Instruction:
Copy each line in which the string "part" occurs.

Dataset excerpt:
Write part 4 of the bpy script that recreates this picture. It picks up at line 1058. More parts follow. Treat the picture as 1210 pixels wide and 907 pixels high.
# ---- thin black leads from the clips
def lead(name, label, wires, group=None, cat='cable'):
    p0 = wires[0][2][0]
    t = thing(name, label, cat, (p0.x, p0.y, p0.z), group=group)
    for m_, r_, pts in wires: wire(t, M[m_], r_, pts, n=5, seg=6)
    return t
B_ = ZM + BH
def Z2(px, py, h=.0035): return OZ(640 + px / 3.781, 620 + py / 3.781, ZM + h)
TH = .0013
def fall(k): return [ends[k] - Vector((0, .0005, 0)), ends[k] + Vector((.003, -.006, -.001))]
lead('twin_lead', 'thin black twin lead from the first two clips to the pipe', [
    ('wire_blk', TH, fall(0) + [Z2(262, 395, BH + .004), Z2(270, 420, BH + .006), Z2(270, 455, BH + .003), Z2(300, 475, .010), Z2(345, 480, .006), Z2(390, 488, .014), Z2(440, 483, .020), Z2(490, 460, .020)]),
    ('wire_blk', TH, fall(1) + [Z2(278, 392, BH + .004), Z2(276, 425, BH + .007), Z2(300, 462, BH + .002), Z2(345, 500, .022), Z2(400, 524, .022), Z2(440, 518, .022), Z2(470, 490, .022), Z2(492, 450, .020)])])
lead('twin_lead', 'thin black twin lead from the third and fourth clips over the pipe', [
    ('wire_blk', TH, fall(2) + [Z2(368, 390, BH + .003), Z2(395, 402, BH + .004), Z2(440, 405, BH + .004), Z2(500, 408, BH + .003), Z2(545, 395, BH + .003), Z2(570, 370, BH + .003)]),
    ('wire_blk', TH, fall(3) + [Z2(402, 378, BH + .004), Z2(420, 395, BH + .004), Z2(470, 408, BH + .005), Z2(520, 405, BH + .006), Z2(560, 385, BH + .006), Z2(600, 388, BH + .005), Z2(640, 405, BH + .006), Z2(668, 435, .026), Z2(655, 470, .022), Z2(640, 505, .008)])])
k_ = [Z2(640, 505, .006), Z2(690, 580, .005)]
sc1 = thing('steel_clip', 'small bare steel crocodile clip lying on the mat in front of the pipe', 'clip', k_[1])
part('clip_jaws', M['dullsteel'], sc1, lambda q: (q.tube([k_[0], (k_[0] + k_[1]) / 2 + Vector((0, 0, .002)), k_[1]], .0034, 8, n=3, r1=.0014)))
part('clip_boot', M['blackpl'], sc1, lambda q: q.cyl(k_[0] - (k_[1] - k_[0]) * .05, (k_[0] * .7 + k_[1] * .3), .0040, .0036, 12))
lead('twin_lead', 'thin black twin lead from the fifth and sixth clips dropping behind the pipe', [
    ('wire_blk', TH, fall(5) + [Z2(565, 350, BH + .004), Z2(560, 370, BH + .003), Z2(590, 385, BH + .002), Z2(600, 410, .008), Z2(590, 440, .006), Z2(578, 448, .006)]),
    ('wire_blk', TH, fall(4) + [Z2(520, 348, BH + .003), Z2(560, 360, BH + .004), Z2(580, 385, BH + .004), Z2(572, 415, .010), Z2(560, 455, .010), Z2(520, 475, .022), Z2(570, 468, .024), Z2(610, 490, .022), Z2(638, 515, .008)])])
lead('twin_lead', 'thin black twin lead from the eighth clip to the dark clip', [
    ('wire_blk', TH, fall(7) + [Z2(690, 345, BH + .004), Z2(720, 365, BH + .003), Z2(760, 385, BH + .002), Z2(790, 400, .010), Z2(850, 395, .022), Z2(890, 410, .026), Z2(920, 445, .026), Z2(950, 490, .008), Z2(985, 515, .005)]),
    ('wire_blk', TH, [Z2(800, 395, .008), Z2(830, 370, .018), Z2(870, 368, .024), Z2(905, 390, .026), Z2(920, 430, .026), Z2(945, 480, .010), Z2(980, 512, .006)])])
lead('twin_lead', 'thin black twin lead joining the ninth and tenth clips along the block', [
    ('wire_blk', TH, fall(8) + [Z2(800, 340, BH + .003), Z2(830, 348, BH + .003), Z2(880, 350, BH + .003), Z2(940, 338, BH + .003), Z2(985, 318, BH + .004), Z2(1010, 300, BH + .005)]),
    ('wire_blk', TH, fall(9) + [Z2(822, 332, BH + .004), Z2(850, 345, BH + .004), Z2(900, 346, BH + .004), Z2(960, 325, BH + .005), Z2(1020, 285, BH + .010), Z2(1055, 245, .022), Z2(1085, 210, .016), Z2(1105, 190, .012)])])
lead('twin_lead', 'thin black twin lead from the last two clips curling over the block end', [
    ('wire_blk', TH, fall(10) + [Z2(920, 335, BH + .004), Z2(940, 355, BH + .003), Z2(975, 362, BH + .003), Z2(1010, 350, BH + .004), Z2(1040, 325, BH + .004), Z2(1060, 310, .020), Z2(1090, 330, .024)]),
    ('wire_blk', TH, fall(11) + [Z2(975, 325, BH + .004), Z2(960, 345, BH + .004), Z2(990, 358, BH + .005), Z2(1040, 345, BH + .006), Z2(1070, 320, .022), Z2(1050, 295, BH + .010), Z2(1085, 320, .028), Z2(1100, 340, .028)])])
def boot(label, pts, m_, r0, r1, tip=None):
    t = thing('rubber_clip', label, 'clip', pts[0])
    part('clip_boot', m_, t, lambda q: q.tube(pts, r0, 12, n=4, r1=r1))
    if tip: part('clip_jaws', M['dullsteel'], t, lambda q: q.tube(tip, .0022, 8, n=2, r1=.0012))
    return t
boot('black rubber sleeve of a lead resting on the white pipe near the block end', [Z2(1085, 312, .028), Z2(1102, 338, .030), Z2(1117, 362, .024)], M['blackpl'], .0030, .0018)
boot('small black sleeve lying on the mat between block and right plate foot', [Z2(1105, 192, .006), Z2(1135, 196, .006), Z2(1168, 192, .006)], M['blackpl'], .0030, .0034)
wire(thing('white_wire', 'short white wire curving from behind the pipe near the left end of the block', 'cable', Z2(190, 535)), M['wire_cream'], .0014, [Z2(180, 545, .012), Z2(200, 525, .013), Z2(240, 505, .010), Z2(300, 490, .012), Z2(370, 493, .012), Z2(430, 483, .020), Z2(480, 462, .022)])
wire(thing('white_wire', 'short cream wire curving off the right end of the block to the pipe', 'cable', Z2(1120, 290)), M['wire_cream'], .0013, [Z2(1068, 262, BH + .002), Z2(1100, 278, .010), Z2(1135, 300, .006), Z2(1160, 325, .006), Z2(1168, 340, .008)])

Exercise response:
Write part 4 of the bpy script that recreates this picture. It picks up at line 1058. More parts follow. Treat the picture as 1210 pixels wide and 907 pixels high.
part('clip_jaws', M['dullsteel'], sc1, lambda q: (q.tube([k_[0], (k_[0] + k_[1]) / 2 + Vector((0, 0, .002)), k_[1]], .0034, 8, n=3, r1=.0014)))
part('clip_boot', M['blackpl'], sc1, lambda q: q.cyl(k_[0] - (k_[1] - k_[0]) * .05, (k_[0] * .7 + k_[1] * .3), .0040, .0036, 12))
    part('clip_boot', m_, t, lambda q: q.tube(pts, r0, 12, n=4, r1=r1))
    if tip: part('clip_jaws', M['dullsteel'], t, lambda q: q.tube(tip, .0022, 8, n=2, r1=.0012))